The Holy Grail—What, Why and Wherefore Is It?
Spoiler alert: they really didn't choose that poorly
There’s no Holy Grail in the Bible.
The Holy Grail came into being, like so many things, as a random cool idea that Chrétien de Troyes had in the 12th century. (That’s also how we got Camelot. And Lancelot.) In Chrétien’s Perceval, or the Story of the Grail, Sir Percival (as I will now spell it) happens upon the Holy Grail in the castle of the Fisher King.
Chrétien doesn’t refer to it as the Holy Grail yet, or even as the Grail. It’s just a grail, small g—a dish essentially. It’s gold and glowing and covered with jewels, which means that everything we learned from Indiana Jones and the Last Crusade was wrong and the Nazi lady actually chose pretty well.
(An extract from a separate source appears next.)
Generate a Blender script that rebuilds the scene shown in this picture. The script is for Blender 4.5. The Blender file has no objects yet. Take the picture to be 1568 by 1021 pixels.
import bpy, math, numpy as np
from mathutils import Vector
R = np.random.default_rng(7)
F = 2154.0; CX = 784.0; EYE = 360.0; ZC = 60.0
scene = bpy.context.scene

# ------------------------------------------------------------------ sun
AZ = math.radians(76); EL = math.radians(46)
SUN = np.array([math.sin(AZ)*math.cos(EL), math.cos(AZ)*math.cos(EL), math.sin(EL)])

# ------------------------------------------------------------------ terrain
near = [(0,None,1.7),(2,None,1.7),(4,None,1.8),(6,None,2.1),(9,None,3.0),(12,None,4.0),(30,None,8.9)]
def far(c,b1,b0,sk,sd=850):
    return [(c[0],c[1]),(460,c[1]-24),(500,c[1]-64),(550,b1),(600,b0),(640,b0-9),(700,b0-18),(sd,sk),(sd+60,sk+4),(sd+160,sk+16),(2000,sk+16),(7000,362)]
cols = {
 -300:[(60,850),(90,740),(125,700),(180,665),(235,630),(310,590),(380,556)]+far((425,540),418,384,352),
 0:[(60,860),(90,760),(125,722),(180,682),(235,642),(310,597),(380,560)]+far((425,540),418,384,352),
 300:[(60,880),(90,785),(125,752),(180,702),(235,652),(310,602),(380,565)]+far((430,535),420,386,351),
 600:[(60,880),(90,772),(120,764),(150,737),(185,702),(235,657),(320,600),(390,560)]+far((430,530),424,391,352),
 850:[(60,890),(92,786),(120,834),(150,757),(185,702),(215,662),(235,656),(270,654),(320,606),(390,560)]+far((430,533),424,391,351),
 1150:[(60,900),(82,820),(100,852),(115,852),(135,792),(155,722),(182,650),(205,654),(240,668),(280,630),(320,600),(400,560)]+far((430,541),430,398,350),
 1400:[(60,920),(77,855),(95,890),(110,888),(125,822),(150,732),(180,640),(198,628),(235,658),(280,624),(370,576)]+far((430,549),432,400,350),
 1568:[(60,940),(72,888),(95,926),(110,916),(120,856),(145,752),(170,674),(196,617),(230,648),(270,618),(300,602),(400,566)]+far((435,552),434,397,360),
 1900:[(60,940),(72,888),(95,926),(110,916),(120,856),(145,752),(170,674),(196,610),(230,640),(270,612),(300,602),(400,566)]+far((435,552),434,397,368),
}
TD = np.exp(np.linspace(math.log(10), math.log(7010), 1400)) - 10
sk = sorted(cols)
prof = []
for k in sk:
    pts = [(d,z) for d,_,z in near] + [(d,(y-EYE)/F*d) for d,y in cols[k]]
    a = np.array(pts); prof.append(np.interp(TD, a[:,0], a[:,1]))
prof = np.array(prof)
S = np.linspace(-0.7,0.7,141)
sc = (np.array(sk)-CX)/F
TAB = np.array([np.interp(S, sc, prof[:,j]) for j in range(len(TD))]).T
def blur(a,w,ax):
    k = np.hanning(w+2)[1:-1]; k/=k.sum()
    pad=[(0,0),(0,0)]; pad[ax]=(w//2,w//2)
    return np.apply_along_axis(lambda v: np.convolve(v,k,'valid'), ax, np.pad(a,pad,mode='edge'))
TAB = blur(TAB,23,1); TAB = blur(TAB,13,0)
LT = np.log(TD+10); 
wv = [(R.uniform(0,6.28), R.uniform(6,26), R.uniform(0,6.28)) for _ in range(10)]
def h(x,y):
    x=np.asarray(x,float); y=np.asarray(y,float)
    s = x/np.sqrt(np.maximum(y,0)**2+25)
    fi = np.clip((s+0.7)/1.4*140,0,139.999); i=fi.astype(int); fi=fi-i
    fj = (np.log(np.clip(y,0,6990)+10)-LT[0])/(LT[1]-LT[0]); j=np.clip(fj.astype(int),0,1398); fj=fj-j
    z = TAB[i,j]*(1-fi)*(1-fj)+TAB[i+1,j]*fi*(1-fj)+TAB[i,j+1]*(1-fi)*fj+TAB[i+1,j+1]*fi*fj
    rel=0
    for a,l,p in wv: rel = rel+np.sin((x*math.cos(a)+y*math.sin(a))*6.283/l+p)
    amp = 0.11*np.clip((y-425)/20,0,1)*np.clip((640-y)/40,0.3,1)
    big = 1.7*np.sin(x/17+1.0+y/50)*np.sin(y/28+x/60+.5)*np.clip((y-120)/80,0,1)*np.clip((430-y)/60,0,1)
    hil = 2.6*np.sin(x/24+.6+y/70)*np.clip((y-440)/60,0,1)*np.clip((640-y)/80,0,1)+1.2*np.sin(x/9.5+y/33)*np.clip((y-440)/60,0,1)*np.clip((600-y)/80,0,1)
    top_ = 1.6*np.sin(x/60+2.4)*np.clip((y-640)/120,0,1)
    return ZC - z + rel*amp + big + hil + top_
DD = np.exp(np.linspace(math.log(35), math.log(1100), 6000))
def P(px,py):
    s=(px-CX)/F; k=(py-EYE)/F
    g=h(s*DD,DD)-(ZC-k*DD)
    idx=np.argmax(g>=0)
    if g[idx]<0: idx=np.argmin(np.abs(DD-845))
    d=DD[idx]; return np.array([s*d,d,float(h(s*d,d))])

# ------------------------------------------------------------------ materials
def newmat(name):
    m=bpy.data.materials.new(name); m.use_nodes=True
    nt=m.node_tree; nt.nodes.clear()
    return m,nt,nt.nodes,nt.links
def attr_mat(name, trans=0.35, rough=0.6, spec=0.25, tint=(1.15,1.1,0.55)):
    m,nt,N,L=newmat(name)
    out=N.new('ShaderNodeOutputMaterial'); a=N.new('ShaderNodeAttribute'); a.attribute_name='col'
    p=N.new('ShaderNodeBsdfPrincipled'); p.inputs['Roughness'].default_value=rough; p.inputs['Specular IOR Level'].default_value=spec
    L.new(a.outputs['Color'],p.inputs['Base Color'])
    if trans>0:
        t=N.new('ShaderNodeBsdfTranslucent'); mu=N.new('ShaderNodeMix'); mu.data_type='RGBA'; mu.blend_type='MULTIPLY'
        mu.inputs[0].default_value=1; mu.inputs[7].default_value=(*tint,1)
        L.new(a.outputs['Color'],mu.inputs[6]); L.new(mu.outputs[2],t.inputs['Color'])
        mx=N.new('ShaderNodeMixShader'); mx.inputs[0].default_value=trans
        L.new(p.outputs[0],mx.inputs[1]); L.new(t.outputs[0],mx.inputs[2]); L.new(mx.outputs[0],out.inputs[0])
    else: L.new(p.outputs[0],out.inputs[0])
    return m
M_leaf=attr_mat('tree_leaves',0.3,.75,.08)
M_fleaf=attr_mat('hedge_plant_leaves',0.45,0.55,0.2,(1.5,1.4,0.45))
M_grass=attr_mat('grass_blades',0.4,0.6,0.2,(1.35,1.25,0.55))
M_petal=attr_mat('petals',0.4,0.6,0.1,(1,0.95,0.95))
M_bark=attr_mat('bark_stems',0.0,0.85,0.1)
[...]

It contains a Communion wafer.
But the grail is already a test: Percival is supposed to ask a specific question about it, which, if asked, will heal the Fisher King. But he doesn’t know the question, so he doesn’t ask it, and he fails. (The question he was supposed to ask was—in some versions—“whom does the Grail serve?” Alert readers will spot that line in The Bright Sword, but recontextualized.)
Later various ladies scold Percival about it, and Gawain has a big adventure, though as usual he doesn’t get top billing—Gawain is always getting short shrift. And that’s it. Chrétien left the poem unfinished, and Percival never comes back to the castle to claim the grail and finish the quest.
But something about the idea of the grail stuck with people, because they couldn’t leave it there. At least four different poets wrote continuations of Percival, and fairly quickly the quest for the Holy Grail became a major set piece in the Arthurian legend. It got a backstory—Joseph of Arimathea used the Grail to catch the blood of Christ on the cross—and then later it was combined with the Holy Chalice, which was the cup Jesus drank from at the Holy Supper.
Percival would eventually get elbowed aside as Grail Knight #1 in favor of Sir Galahad. The Grail got a home base too, namely the castle of Corbenic (title drop!)
Books like James George Frazer’s The Golden Bough1 try to frame the grail as part of a larger universal mythology, and though Frazer is very much not considered the thing these days, the Grail does seem to crop up everywhere; like Excalibur it propagates itself way beyond its native Arthurian context, into Sailor Moon, Stargate, Assassin’s Creed, The Office etc. and beyond. It has become the Macguffin of all Macguffins. The Last of Us played very much as a Grail story to me, where Ellie is both knight and Grail at the same time, and she and Joel are on a quest to lift the curse from a Waste Land …
There’s a Holy Grail in The Bright Sword too; in fact there’s quite a lot of it. I wanted to find a skewed, jaundiced perspective from which to view the Grail Quest, so it’s narrated by Sir Dagonet, the Fool Knight, who is, as you can imagine, not himself a top-seeded contender for the title of Grail Knight. Also pace Chrétien I imagined the Grail as more silvery than gold—smooth and mirror-reflective, like the bad Terminator in Terminator 2.
But what really drew me to the Grail story was the idea that it was both a glorious quest and at the time a terrible, fatal mistake. It basically destroys the Round Table. Arthur smells a rat right away and refuses to seek the Grail, and as usual he’s not wrong. The whole conceit of the Grail is that it represents an ideal beyond human attainment, and many, many of the knights of the Round Table die searching for it—it’s like a video game where the difficulty is set way too high. (Gawain alone slays eighteen of the knights; he still doesn’t get top billing.)
And for what? When it’s all over Galahad dies from being too awesome, and God takes the Grail away and it’s never seen again.
The Grail Quest turns out to be the Table’s greatest triumph and also its undoing—in a way all that follows, the whole debacle of Lancelot and Guinevere and Mordred, is just a coda. The Age of Arthur ended at Corbenic. The great Arthurian scholar Norris J. Lacy says it better than I could:
With the Grail quest completed, there are no more adventures to seek and no more challenges to face, except the challenge of somehow keeping Camelot alive, if only by artificial means such as serial tournaments. Arthur’s ideal is a largely useless relic of the past; his is a culture whose glory, whose time, is gone.
As an astute commenter pointed out, in my original version of this post I foolishly attributed The Golden Bough to Charles Frazier, who is in fact the author of Cold Mountain. I had lunch with Frazier a million years ago, when I was a book critic, and he was an affable fellow, but he did not do any dying or reviving that I noticed.





Mistakes were made. . . . Brilliant summation here - along with the finale: Ellie as Grail/vessel is so convincing!
Could the The Golden Bough-writing Frazer in question be Sir James George Frazer rather than Cold Mountain author Charles Frazer?